* [Task requirements] Repeat exactly the lines from the line with "Write a Blender" to the line with "def V(*a): return Vector(a)", including both, and leave out any pictures.

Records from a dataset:
════════════════════

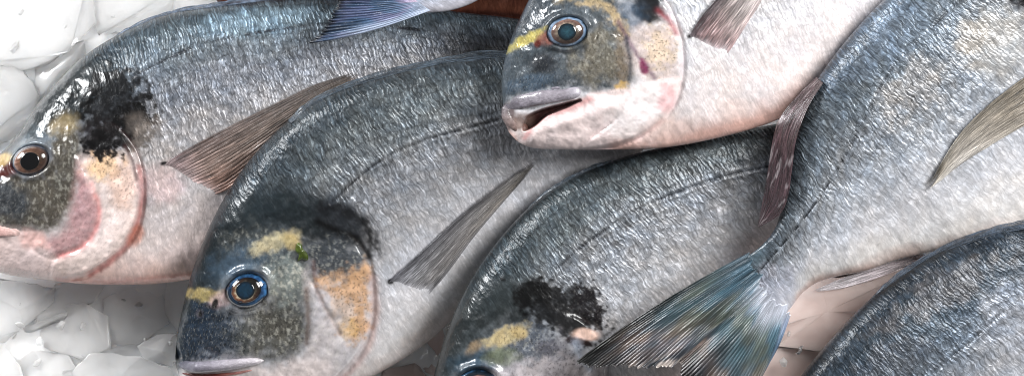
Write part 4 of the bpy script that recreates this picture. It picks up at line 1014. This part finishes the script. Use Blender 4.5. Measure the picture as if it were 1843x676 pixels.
CH = [
 ([(-60, 505), (30, 508), (95, 520), (88, 545), (40, 590), (10, 612), (-60, 620)], .006, .016, 'pale ice chunk under the jaw of the leftmost bream', (.0, .0)),
 ([(95, 560), (150, 548), (188, 572), (190, 622), (160, 640), (110, 632), (50, 610)], .004, .016, 'cloudy ice chunk in the middle of the ice gap between the two left breams', (.1, .0)),
 ([(100, 512), (186, 508), (160, 545), (100, 560), (60, 590), (20, 612), (44, 588)], .000, .015, 'thin wedge of clear ice just below the throat of the leftmost bream', (0, .05)),
 ([(165, 640), (200, 636), (250, 645), (300, 665), (310, 720), (150, 720), (138, 668)], .008, .018, 'bright ice chunk at the bottom edge beside the blue-rimmed bream\'s snout', (.0, .06)),
 ([(-60, 630), (6, 622), (30, 660), (50, 720), (-60, 740)], .010, .018, 'bright rounded ice chunk in the bottom left corner', (.08, 0)),
 ([(30, 650), (60, 632), (112, 636), (140, 672), (130, 720), (50, 720)], .004, .016, 'grey ice chunk at the bottom edge, next to the corner chunk', (0, .0)),
 ([(250, 622), (285, 604), (318, 598), (330, 640), (310, 660), (262, 650)], .009, .018, 'small rounded ice chunk touching the snout of the blue-rimmed bream', (-.05, .05)),
 ([(190, 540), (240, 520), (290, 530), (300, 580), (250, 612), (192, 620)], .002, .016, 'smooth grey ice chunk left of the blue-rimmed bream\'s cheek', (0, 0)),
 ([(300, 500), (350, 498), (345, 560), (320, 596), (300, 560)], .003, .016, 'ice chunk wedged between the pink belly and the blue-rimmed bream\'s brow', (0, 0)),
 ([(-60, -40), (60, -50), (150, -30), (160, 40), (120, 90), (40, 120), (-60, 110)], .012, .02, 'large white ice chunk in the top left corner', (0, 0)),
 ([(160, -40), (260, -50), (310, -20), (300, 20), (230, 52), (180, 62), (168, 30)], .010, .02, 'white ice chunk above the arched back of the leftmost bream', (0, .05)),
 ([(-60, 120), (40, 128), (64, 175), (50, 210), (20, 250), (-60, 270)], .010, .02, 'greyish ice chunk in front of the leftmost bream\'s forehead', (.0, .05)),
 ([(66, 118), (120, 100), (150, 75), (150, 110), (100, 160), (62, 190)], .004, .018, 'small ice chunk touching the nape of the leftmost bream', (0, 0)),
 ([(310, -50), (380, -60), (400, -10), (380, 20), (320, 18)], .006, .02, 'ice chunk at the top edge beside the shadowed brown fish', (0, 0)),
 ([(690, 668), (745, 655), (756, 662), (772, 700), (760, 760), (660, 760)], .006, .018, 'pale ice chunk at the bottom edge between two bream heads', (.0, .0)),
 ([(690, 640), (760, 600), (800, 590), (800, 680), (760, 668), (744, 650)], -.004, .014, 'shadowed ice chunk under the white belly of the blue-rimmed bream', (.0, .0)),
 ([(1420, 530), (1470, 500), (1640, 480), (1600, 560), (1500, 625), (1400, 615), (1380, 590)], .060, .03, 'pinkish ice chunk below the pale anal fin', (.0, .0)),
 ([(1340, 640), (1400, 622), (1500, 628), (1520, 720), (1320, 740)], .056, .03, 'ice chunk at the bottom edge between the tail fin and the steel-blue bream', (.0, .0)),
]
for i, (poly, zt_, hg, lab, tl) in enumerate(CH):
    o = chunk(poly, zt_ * .3 + .0012, hg, lab, i + 2, tilt=tl, rough=2.6 if i >= 16 else 1.8)
    if i >= 16: o.location.z = zt_
    if i >= 14: o.data.materials[0] = M_PINK

RS = random.Random(31)
spots = []
for k in range(400):
    x, y = (RS.uniform(0, 330), RS.uniform(525, 676)) if RS.random() < .55 else (RS.uniform(0, 300), RS.uniform(0, 210))
    if y < 250 and y > 210 - (x * .82) : continue
    if all(math.hypot(x - a, y - b) > 24 for a, b in spots): spots.append((x, y))
    if len(spots) >= 22: break
for k, (x, y) in enumerate(spots + [(1385, 620), (1420, 600), (1440, 628), (1410, 650)]):  # extra splinters at the end added for wet sparkle on the pink ice
    m = RS.randint(4, 6); a0 = RS.random() * 6; L = RS.uniform(2, 4.5) * (2 if k >= len(spots) or y < 260 else 1.3); el = RS.uniform(1, 2.4)
    poly = []
    for q in range(m):
        a = a0 + q * 2 * math.pi / m + RS.uniform(-.3, .3)
        u, v = math.cos(a) * L * el, math.sin(a) * L
        poly.append((x + u * math.cos(a0) - v * math.sin(a0), y + u * math.sin(a0) + v * math.cos(a0)))
    z = .062 if k >= len(spots) else .0035
    o = chunk(poly, z + RS.uniform(0, .001), .002, 'small clear ice splinter lying on the bigger ice chunks', k + 40, group='ice splinters', bev=.0003, tilt=(RS.uniform(-.3, .3), RS.uniform(-.3, .3)))
    o.name = 'ice_splinter'

# ------------------------------------------------------------------ light, world, camera
def area(name, loc, target, size, power, color, shape='RECTANGLE', sy=None):
    l = bpy.data.lights.new(name, 'AREA'); l.shape = shape; l.size = size
    if shape == 'RECTANGLE': l.size_y = sy or size
    l.energy = power; l.color = color
    o = bpy.data.objects.new(name, l); COL.objects.link(o); o.location = loc
    o.rotation_euler = (Vector(target) - Vector(loc)).to_track_quat('-Z', 'Y').to_euler()
    return o
area('key_softbox', (1.0, .50, 1.10), (0, 0, 0), .6, 35, (1, .995, .985), sy=.75)
area('window_light', (-1.15, .78, .74), (-.05, 0, .03), .55, 36, (.97, .985, 1.0), sy=.5)
w = bpy.data.worlds.new('World'); scn.world = w; w.use_nodes = True
w.node_tree.nodes['Background'].inputs[0].default_value = (.68, .69, .705, 1); w.node_tree.nodes['Background'].inputs[1].default_value = .22
cam = bpy.data.cameras.new('camera'); co = bpy.data.objects.new('camera', cam); COL.objects.link(co)
co.location = (0, 0, HC); cam.sensor_width = 36; cam.lens = 36 * (HC - ZR) / (1843 * S)
cam.clip_start = .1; cam.clip_end = 50
scn.camera = co
scn.view_settings.view_transform = 'Standard'; scn.view_settings.look = 'None'; scn.view_settings.exposure = .1
scn.render.engine = 'CYCLES'; scn.cycles.use_denoising = True

scn.cycles.filter_width = 1.1
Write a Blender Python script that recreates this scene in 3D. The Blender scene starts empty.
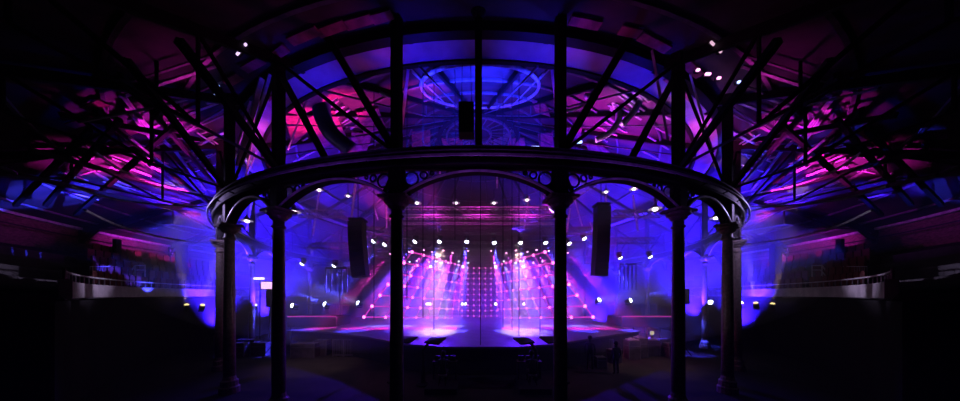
import bpy, bmesh, math, random
from mathutils import Vector, Matrix, Quaternion
random.seed(7)
sc = bpy.context.scene
COL = sc.collection
CX, HY, K = 478.5, 295.0, 262.0
EYE = Vector((0, -25.56, 4.0))
R = 18.0
def P(px, py, p): return Vector(((px-CX)/K*p, EYE.y+p, EYE.z+(HY-py)/K*p))
def pix(v):
    p = v.y-EYE.y
    return CX+K*v.x/p, HY-K*(v.z-EYE.z)/p
def zroof(r): return 12.5+(.43 if r > 17.3 else .515)*(17.3-r)
def roof_hit(px, py, back=.2):
    p = .3
    while p < 60:
        v = P(px, py, p)
        if v.z > zroof(math.hypot(v.x, v.y)): break
        p += .02
    return P(px, py, max(.3, p-back))
def V(*a): return Vector(a)

# ------------------------------------------------------------------ materials
MATS = {}
def mat(name, col, rough=.6, metal=0., emit=None, strength=0., col2=None, scale=3., kind='noise', bump=0., stretch=(1,1,1), spec=.5):
    if name in MATS: return MATS[name]
    m = bpy.data.materials.new(name); m.use_nodes = True
    nt = m.node_tree; b = nt.nodes['Principled BSDF']
    b.inputs['Base Color'].default_value = (*col, 1); b.inputs['Roughness'].default_value = rough
    b.inputs['Metallic'].default_value = metal; b.inputs['Specular IOR Level'].default_value = spec
    if emit:
        b.inputs['Emission Color'].default_value = (*emit, 1); b.inputs['Emission Strength'].default_value = strength
    else:
        c2 = col2 or tuple(c*.6 for c in col)
        tc = nt.nodes.new('ShaderNodeTexCoord'); mp = nt.nodes.new('ShaderNodeMapping'); mp.inputs['Scale'].default_value = stretch
        nt.links.new(tc.outputs['Object'], mp.inputs['Vector'])
        if kind == 'noise':
            t = nt.nodes.new('ShaderNodeTexNoise'); t.inputs['Scale'].default_value = scale; t.inputs['Detail'].default_value = 4; fac = t.outputs['Fac']
        elif kind == 'voronoi':
            t = nt.nodes.new('ShaderNodeTexVoronoi'); t.inputs['Scale'].default_value = scale; fac = t.outputs['Color']
        elif kind == 'brick':
            t = nt.nodes.new('ShaderNodeTexBrick'); t.inputs['Scale'].default_value = scale; fac = t.outputs['Fac']
        nt.links.new(mp.outputs[0], t.inputs['Vector'])
        rp = nt.nodes.new('ShaderNodeValToRGB')
        rp.color_ramp.elements[0].position = .35; rp.color_ramp.elements[1].position = .65
        rp.color_ramp.elements[0].color = (*c2, 1); rp.color_ramp.elements[1].color = (*col, 1)
        nt.links.new(fac, rp.inputs[0]); nt.links.new(rp.outputs[0], b.inputs['Base Color'])
        if bump:
            bp = nt.nodes.new('ShaderNodeBump'); bp.inputs['Strength'].default_value = bump
            nt.links.new(fac, bp.inputs['Height']); nt.links.new(bp.outputs[0], b.inputs['Normal'])
    MATS[name] = m
    return m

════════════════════

* [Worked solution]
Write a Blender Python script that recreates this scene in 3D. The Blender scene starts empty.
import bpy, bmesh, math, random
from mathutils import Vector, Matrix, Quaternion
random.seed(7)
sc = bpy.context.scene
COL = sc.collection
CX, HY, K = 478.5, 295.0, 262.0
EYE = Vector((0, -25.56, 4.0))
R = 18.0
def P(px, py, p): return Vector(((px-CX)/K*p, EYE.y+p, EYE.z+(HY-py)/K*p))
def pix(v):
    p = v.y-EYE.y
    return CX+K*v.x/p, HY-K*(v.z-EYE.z)/p
def zroof(r): return 12.5+(.43 if r > 17.3 else .515)*(17.3-r)
def roof_hit(px, py, back=.2):
    p = .3
    while p < 60:
        v = P(px, py, p)
        if v.z > zroof(math.hypot(v.x, v.y)): break
        p += .02
    return P(px, py, max(.3, p-back))
def V(*a): return Vector(a)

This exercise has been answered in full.